[WHAT NEEDS TO BE DONE]:
Leave out the pictures and transcribe everything else exactly.
** Start INPUT FOR THIS TASK **
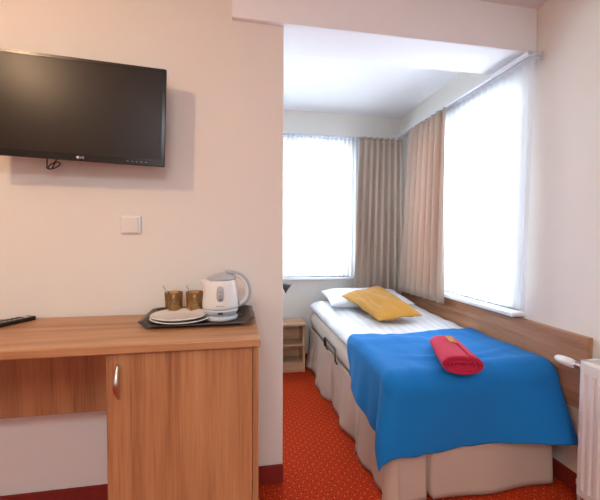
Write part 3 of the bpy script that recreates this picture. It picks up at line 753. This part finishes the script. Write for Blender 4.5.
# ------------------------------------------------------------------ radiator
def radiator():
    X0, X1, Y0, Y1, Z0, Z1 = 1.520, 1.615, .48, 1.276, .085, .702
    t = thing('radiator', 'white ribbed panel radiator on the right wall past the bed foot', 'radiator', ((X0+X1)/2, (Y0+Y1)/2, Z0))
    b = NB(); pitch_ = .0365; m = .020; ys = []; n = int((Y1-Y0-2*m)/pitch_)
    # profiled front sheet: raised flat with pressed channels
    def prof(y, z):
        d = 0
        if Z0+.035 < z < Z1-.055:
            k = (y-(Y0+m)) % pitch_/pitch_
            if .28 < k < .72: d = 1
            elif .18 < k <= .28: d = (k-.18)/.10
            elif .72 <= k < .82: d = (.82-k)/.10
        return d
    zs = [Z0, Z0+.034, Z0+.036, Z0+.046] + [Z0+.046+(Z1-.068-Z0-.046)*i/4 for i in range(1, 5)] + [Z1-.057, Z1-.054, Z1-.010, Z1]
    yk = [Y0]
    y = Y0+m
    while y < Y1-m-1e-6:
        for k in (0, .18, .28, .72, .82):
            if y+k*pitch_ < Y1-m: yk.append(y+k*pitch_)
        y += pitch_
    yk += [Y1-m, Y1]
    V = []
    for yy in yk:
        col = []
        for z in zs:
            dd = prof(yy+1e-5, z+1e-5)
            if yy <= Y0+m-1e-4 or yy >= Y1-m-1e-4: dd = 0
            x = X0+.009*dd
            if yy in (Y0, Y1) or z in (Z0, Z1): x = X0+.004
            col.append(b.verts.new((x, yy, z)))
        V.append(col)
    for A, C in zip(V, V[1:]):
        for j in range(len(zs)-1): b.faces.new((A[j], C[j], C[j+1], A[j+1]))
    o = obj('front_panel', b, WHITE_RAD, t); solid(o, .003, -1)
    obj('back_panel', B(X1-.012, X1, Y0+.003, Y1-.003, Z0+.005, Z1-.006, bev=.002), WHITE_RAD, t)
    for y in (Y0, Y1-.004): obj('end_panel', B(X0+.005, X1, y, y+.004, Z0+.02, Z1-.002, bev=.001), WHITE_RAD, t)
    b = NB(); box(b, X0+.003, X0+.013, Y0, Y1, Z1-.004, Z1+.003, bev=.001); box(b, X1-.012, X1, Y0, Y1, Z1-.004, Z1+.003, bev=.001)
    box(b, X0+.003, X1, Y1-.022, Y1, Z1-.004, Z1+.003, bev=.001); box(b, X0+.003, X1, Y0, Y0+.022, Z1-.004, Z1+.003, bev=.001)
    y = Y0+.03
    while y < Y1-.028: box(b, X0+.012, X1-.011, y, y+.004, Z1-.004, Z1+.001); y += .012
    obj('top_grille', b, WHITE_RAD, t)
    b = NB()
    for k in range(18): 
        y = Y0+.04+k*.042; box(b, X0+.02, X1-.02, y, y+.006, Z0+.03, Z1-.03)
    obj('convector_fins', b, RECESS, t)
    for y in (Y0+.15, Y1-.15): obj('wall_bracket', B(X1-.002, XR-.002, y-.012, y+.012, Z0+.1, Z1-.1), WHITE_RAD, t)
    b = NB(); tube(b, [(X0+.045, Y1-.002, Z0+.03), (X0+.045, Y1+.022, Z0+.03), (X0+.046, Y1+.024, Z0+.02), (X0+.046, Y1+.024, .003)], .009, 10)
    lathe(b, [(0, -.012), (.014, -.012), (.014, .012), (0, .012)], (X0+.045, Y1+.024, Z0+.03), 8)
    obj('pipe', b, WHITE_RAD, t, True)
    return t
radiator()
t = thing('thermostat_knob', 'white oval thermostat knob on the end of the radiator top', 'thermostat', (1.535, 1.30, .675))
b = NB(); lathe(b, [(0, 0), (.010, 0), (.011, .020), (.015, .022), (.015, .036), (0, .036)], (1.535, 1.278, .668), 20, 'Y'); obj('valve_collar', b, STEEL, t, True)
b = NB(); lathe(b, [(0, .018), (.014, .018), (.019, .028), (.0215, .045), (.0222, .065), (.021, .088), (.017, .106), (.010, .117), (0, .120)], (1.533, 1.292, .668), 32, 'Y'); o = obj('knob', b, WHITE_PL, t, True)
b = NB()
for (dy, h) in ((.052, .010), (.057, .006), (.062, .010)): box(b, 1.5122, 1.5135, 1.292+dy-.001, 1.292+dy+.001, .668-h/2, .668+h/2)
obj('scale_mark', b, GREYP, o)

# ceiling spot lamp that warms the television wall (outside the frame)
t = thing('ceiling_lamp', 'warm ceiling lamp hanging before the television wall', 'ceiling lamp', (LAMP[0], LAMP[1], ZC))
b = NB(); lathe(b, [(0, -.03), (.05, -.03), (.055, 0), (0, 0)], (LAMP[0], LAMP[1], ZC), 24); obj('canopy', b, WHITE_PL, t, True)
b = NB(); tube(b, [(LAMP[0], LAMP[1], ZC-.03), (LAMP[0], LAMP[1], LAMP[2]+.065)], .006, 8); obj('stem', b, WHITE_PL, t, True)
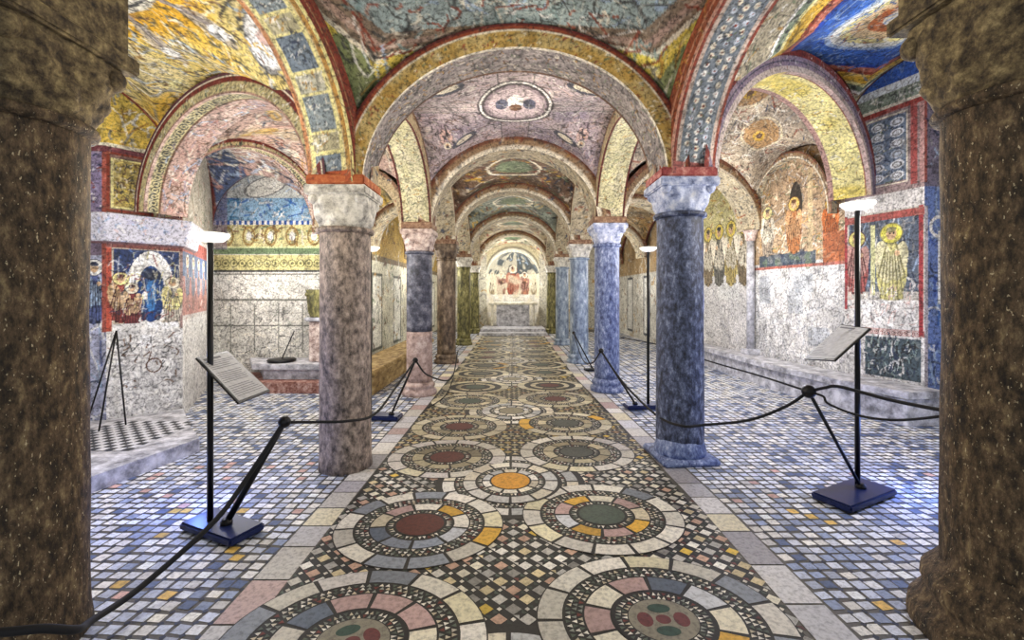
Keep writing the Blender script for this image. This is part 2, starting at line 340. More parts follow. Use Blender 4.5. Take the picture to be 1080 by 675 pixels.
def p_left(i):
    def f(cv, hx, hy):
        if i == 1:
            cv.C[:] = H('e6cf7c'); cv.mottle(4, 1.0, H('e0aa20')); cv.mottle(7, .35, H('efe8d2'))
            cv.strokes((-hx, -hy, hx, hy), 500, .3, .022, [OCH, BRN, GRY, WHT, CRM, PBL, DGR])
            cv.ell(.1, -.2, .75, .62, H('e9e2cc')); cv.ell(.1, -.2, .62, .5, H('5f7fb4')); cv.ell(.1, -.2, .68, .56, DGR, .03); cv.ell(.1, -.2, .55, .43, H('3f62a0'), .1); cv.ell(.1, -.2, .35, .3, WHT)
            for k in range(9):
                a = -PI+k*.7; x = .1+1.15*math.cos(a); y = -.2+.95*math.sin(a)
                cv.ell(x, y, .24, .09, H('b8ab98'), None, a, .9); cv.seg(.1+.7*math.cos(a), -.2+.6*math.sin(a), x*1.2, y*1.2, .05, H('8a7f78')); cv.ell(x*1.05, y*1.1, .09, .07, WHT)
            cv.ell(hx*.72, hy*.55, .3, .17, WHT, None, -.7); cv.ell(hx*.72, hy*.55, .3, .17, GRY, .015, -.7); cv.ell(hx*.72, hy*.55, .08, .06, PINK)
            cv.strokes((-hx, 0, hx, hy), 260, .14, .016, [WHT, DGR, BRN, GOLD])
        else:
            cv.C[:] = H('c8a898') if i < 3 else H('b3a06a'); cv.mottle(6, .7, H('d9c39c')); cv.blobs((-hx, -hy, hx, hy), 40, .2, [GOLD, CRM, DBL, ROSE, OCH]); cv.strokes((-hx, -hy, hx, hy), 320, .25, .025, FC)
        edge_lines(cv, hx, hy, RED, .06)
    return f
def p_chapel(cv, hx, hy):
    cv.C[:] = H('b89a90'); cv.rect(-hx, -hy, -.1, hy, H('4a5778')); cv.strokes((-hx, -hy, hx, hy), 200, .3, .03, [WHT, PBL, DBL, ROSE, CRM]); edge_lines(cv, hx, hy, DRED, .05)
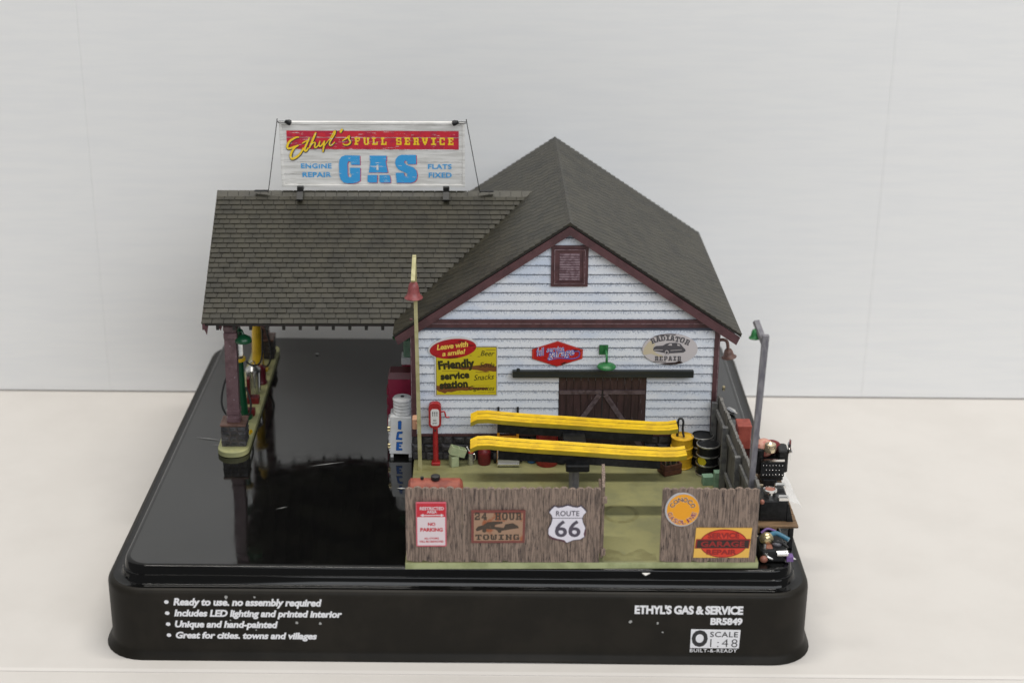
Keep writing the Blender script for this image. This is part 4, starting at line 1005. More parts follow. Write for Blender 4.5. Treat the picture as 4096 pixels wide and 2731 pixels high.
** End INPUT FOR THIS TASK **
[SOLUTION TO THIS PROBLEM]:
Write part 3 of the bpy script that recreates this picture. It picks up at line 753. This part finishes the script. Write for Blender 4.5.
# ------------------------------------------------------------------ radiator
def radiator():
    X0, X1, Y0, Y1, Z0, Z1 = 1.520, 1.615, .48, 1.276, .085, .702
    t = thing('radiator', 'white ribbed panel radiator on the right wall past the bed foot', 'radiator', ((X0+X1)/2, (Y0+Y1)/2, Z0))
    b = NB(); pitch_ = .0365; m = .020; ys = []; n = int((Y1-Y0-2*m)/pitch_)
    # profiled front sheet: raised flat with pressed channels
    def prof(y, z):
        d = 0
        if Z0+.035 < z < Z1-.055:
            k = (y-(Y0+m)) % pitch_/pitch_
            if .28 < k < .72: d = 1
            elif .18 < k <= .28: d = (k-.18)/.10
            elif .72 <= k < .82: d = (.82-k)/.10
        return d
    zs = [Z0, Z0+.034, Z0+.036, Z0+.046] + [Z0+.046+(Z1-.068-Z0-.046)*i/4 for i in range(1, 5)] + [Z1-.057, Z1-.054, Z1-.010, Z1]
    yk = [Y0]
    y = Y0+m
    while y < Y1-m-1e-6:
        for k in (0, .18, .28, .72, .82):
            if y+k*pitch_ < Y1-m: yk.append(y+k*pitch_)
        y += pitch_
    yk += [Y1-m, Y1]
    V = []
    for yy in yk:
        col = []
        for z in zs:
            dd = prof(yy+1e-5, z+1e-5)
            if yy <= Y0+m-1e-4 or yy >= Y1-m-1e-4: dd = 0
            x = X0+.009*dd
            if yy in (Y0, Y1) or z in (Z0, Z1): x = X0+.004
            col.append(b.verts.new((x, yy, z)))
        V.append(col)
    for A, C in zip(V, V[1:]):
        for j in range(len(zs)-1): b.faces.new((A[j], C[j], C[j+1], A[j+1]))
    o = obj('front_panel', b, WHITE_RAD, t); solid(o, .003, -1)
    obj('back_panel', B(X1-.012, X1, Y0+.003, Y1-.003, Z0+.005, Z1-.006, bev=.002), WHITE_RAD, t)
    for y in (Y0, Y1-.004): obj('end_panel', B(X0+.005, X1, y, y+.004, Z0+.02, Z1-.002, bev=.001), WHITE_RAD, t)
    b = NB(); box(b, X0+.003, X0+.013, Y0, Y1, Z1-.004, Z1+.003, bev=.001); box(b, X1-.012, X1, Y0, Y1, Z1-.004, Z1+.003, bev=.001)
    box(b, X0+.003, X1, Y1-.022, Y1, Z1-.004, Z1+.003, bev=.001); box(b, X0+.003, X1, Y0, Y0+.022, Z1-.004, Z1+.003, bev=.001)
    y = Y0+.03
    while y < Y1-.028: box(b, X0+.012, X1-.011, y, y+.004, Z1-.004, Z1+.001); y += .012
    obj('top_grille', b, WHITE_RAD, t)
    b = NB()
    for k in range(18): 
        y = Y0+.04+k*.042; box(b, X0+.02, X1-.02, y, y+.006, Z0+.03, Z1-.03)
    obj('convector_fins', b, RECESS, t)
    for y in (Y0+.15, Y1-.15): obj('wall_bracket', B(X1-.002, XR-.002, y-.012, y+.012, Z0+.1, Z1-.1), WHITE_RAD, t)
    b = NB(); tube(b, [(X0+.045, Y1-.002, Z0+.03), (X0+.045, Y1+.022, Z0+.03), (X0+.046, Y1+.024, Z0+.02), (X0+.046, Y1+.024, .003)], .009, 10)
    lathe(b, [(0, -.012), (.014, -.012), (.014, .012), (0, .012)], (X0+.045, Y1+.024, Z0+.03), 8)
    obj('pipe', b, WHITE_RAD, t, True)
    return t
radiator()
t = thing('thermostat_knob', 'white oval thermostat knob on the end of the radiator top', 'thermostat', (1.535, 1.30, .675))
b = NB(); lathe(b, [(0, 0), (.010, 0), (.011, .020), (.015, .022), (.015, .036), (0, .036)], (1.535, 1.278, .668), 20, 'Y'); obj('valve_collar', b, STEEL, t, True)
b = NB(); lathe(b, [(0, .018), (.014, .018), (.019, .028), (.0215, .045), (.0222, .065), (.021, .088), (.017, .106), (.010, .117), (0, .120)], (1.533, 1.292, .668), 32, 'Y'); o = obj('knob', b, WHITE_PL, t, True)
b = NB()
for (dy, h) in ((.052, .010), (.057, .006), (.062, .010)): box(b, 1.5122, 1.5135, 1.292+dy-.001, 1.292+dy+.001, .668-h/2, .668+h/2)
obj('scale_mark', b, GREYP, o)

# ceiling spot lamp that warms the television wall (outside the frame)
t = thing('ceiling_lamp', 'warm ceiling lamp hanging before the television wall', 'ceiling lamp', (LAMP[0], LAMP[1], ZC))
b = NB(); lathe(b, [(0, -.03), (.05, -.03), (.055, 0), (0, 0)], (LAMP[0], LAMP[1], ZC), 24); obj('canopy', b, WHITE_PL, t, True)
b = NB(); tube(b, [(LAMP[0], LAMP[1], ZC-.03), (LAMP[0], LAMP[1], LAMP[2]+.065)], .006, 8); obj('stem', b, WHITE_PL, t, True)
Keep writing the Blender script for this image. This is part 2, starting at line 340. More parts follow. Use Blender 4.5. Take the picture to be 1080 by 675 pixels.
def p_left(i):
    def f(cv, hx, hy):
        if i == 1:
            cv.C[:] = H('e6cf7c'); cv.mottle(4, 1.0, H('e0aa20')); cv.mottle(7, .35, H('efe8d2'))
            cv.strokes((-hx, -hy, hx, hy), 500, .3, .022, [OCH, BRN, GRY, WHT, CRM, PBL, DGR])
            cv.ell(.1, -.2, .75, .62, H('e9e2cc')); cv.ell(.1, -.2, .62, .5, H('5f7fb4')); cv.ell(.1, -.2, .68, .56, DGR, .03); cv.ell(.1, -.2, .55, .43, H('3f62a0'), .1); cv.ell(.1, -.2, .35, .3, WHT)
            for k in range(9):
                a = -PI+k*.7; x = .1+1.15*math.cos(a); y = -.2+.95*math.sin(a)
                cv.ell(x, y, .24, .09, H('b8ab98'), None, a, .9); cv.seg(.1+.7*math.cos(a), -.2+.6*math.sin(a), x*1.2, y*1.2, .05, H('8a7f78')); cv.ell(x*1.05, y*1.1, .09, .07, WHT)
            cv.ell(hx*.72, hy*.55, .3, .17, WHT, None, -.7); cv.ell(hx*.72, hy*.55, .3, .17, GRY, .015, -.7); cv.ell(hx*.72, hy*.55, .08, .06, PINK)
            cv.strokes((-hx, 0, hx, hy), 260, .14, .016, [WHT, DGR, BRN, GOLD])
        else:
            cv.C[:] = H('c8a898') if i < 3 else H('b3a06a'); cv.mottle(6, .7, H('d9c39c')); cv.blobs((-hx, -hy, hx, hy), 40, .2, [GOLD, CRM, DBL, ROSE, OCH]); cv.strokes((-hx, -hy, hx, hy), 320, .25, .025, FC)
        edge_lines(cv, hx, hy, RED, .06)
    return f
def p_chapel(cv, hx, hy):
    cv.C[:] = H('b89a90'); cv.rect(-hx, -hy, -.1, hy, H('4a5778')); cv.strokes((-hx, -hy, hx, hy), 200, .3, .03, [WHT, PBL, DBL, ROSE, CRM]); edge_lines(cv, hx, hy, DRED, .05)
Keep writing the Blender script for this image. This is part 4, starting at line 1005. More parts follow. Write for Blender 4.5. Treat the picture as 4096 pixels wide and 2731 pixels high.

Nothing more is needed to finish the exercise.